Horns Down for Feb. 4: Texas' household financial security and EPA regulations


Horns Down: Texas households are financially insecure 

A report released Thursday by the Corporation for Enterprise Development, a national non-profit focused on alleviating poverty, said that 49.8 percent  of Texas households are “liquid asset poor,” meaning they lack funds to pay for three months of basic expenses in the case of a crisis, such as losing a job. According to the Texas Tribune, our state ranks 30th in the country for liquid asset poverty and 37th in overall financial security. In the 2014 Asset and Opportunity scorecard the CFED compiled, Texas ranked 48th in the small business ownership rate, 42nd in the number of low wage jobs and 37th in the number of small business loans made per worker. Considering Republicans often tout our economy as an example that the rest of the nation should follow, these findings are particularly discouraging. We hope that all Texans will soon be able to reap the benefits of our state’s supposed prosperity, rather than just the select few sitting at the top.

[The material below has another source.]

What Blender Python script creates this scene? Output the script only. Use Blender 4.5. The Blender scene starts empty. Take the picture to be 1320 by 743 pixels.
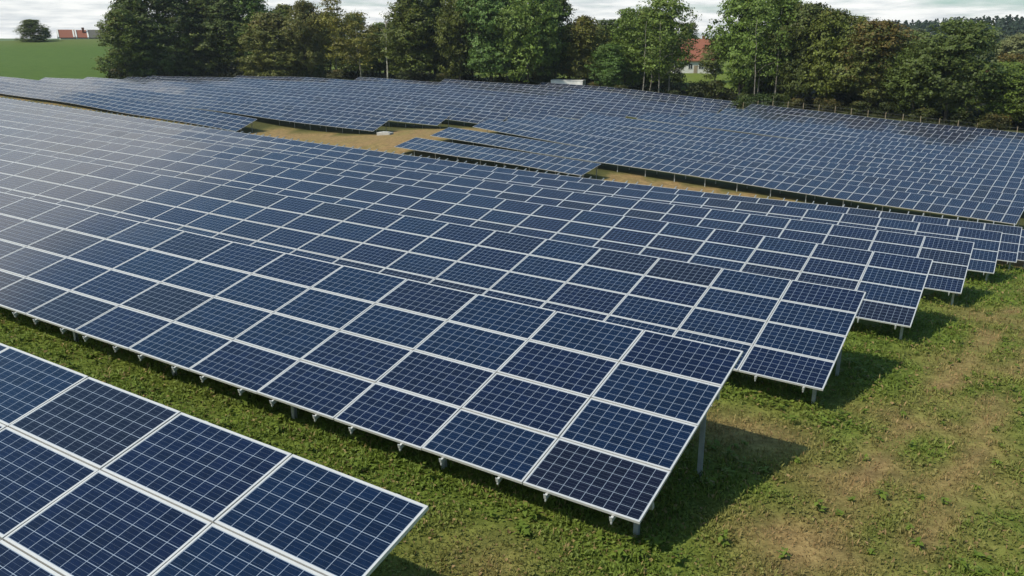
import bpy, math, random
import numpy as np
from mathutils import Vector, Matrix

rng = np.random.default_rng(7)
random.seed(7)
S = bpy.context.scene
C = S.collection
R = math.radians

# ------------------------------------------------------------------ scene objects
def tag(o, label=None, cat=None, group=None, kind=None):
    if label: o['label'] = label
    if cat: o['category'] = cat
    if group: o['group'] = group
    if kind: o['kind'] = kind
    return o

def thing(name, loc, label, cat, group=None):
    o = bpy.data.objects.new(name, None)
    o.empty_display_size = 0.3
    o.location = loc
    C.objects.link(o)
    return tag(o, label, cat, group)

def put(name, mesh, parent=None, loc=None, mat=None):
    o = bpy.data.objects.new(name, mesh)
    C.objects.link(o)
    if parent is not None: o.parent = parent
    if mat is not None: o.matrix_basis = mat
    elif loc is not None: o.location = loc
    return o

class MB:
    """collects boxes, tubes and sheets into one mesh"""
    def __init__(s): s.v = []; s.f = []; s.m = []
    def add(s, vs, fs, m=0):
        b = len(s.v); s.v += [tuple(v) for v in vs]
        s.f += [tuple(b + i for i in f) for f in fs]; s.m += [m] * len(fs)
    def box(s, lo, hi, m=0, M=None):
        x0, y0, z0 = lo; x1, y1, z1 = hi
        vs = [Vector(p) for p in ((x0,y0,z0),(x1,y0,z0),(x1,y1,z0),(x0,y1,z0),(x0,y0,z1),(x1,y0,z1),(x1,y1,z1),(x0,y1,z1))]
        if M is not None: vs = [M @ v for v in vs]
        s.add(vs, [(0,3,2,1),(4,5,6,7),(0,1,5,4),(1,2,6,5),(2,3,7,6),(3,0,4,7)], m)
    def tube(s, pts, rad, n=7, m=0, cap=True):
        pts = [Vector(p) for p in pts]
        rings = []
        for i, p in enumerate(pts):
            d = (pts[min(i+1, len(pts)-1)] - pts[max(i-1, 0)]).normalized()
            a = d.orthogonal().normalized() if abs(d.z) < .9 else Vector((1,0,0)).cross(d).normalized()
            b = d.cross(a)
            r = rad[i] if hasattr(rad, '__len__') else rad
            rings.append([p + r*(math.cos(2*math.pi*k/n)*a + math.sin(2*math.pi*k/n)*b) for k in range(n)])
        vs = [v for r in rings for v in r]
        fs = [(i*n+k, i*n+(k+1)%n, (i+1)*n+(k+1)%n, (i+1)*n+k) for i in range(len(pts)-1) for k in range(n)]
        if cap: fs += [tuple(range(n-1,-1,-1)), tuple(range((len(pts)-1)*n, len(pts)*n))]
        s.add(vs, fs, m)
    def build(s, name, mats, smooth=False):
        me = bpy.data.meshes.new(name)
        me.from_pydata(s.v, [], s.f)
        for mt in (mats if isinstance(mats, (list, tuple)) else [mats]): me.materials.append(mt)
        me.polygons.foreach_set('material_index', s.m)
        if smooth: me.polygons.foreach_set('use_smooth', [True]*len(s.f))
        me.update()
        return me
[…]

Horns Down: Texas’  refusal to Follow EPA Regulations

For the past three years, the Environmental Protection Agency has required energy companies nationwide to apply for greenhouse gas permits, and, for the past three years, the Texas Commission on Environmental Quality has refused to enact the rules in Texas, arguing it is illegal for the EPA to regulate greenhouse gases. As a result, many local energy companies have had to apply for the permits directly with the EPA, leading to a substantial backlog in applications. Sunday, the Texas Tribune reported that this backlog has hurt Texas businesses, keeping them from being able to fully capitalize on the shale boom. For years, conservatives in Texas have argued that the EPA’s regulations cripple the economy, but, in this case, the opposite seems to be true. We find it disappointing that Texas’ ideological battle with the federal government has gone so far as to hurt business in our state, and we hope that this situation will compel the TCEQ to step up and follow through on EPA requirements.